Now they take showers.
13. Kitchen scrap composting.
For a long time, we’ve been putting our fruit peels, vegetable trimmings, and coffee grounds into our backyard compost pile. Then, our city instituted curb-side kitchen waste composting (mixed in with the yard waste). Because the city has a seriously “hot” composting set up, they can accommodate pretty much any kitchen scrap — moldy pasta, pizza crusts, ancient yogurt — stuff you’d never put in a backyard compost pile for fear or attracting vermin.
You’d be amazed at how much it can reduce your household waste stream to divert all the kitchen scraps to municipal composting.
14. If it’s yellow, let it mellow …
Our house is old enough that it still has 6 gallon per flush toilets.
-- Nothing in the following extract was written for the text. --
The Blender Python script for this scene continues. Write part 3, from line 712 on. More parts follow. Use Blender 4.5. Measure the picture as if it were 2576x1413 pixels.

At some point, we’re going to install low-flow toilets. Until this upgrade happens, we flush … somewhat less frequently.
None of these measures is going to save the environment for future generations, but none of them is especially hard on us, either. If I can find more ways for us to tread lightly that can become habits for us, I’m going to cultivate them.
What habits have you fallen into to cut back on your use of resources?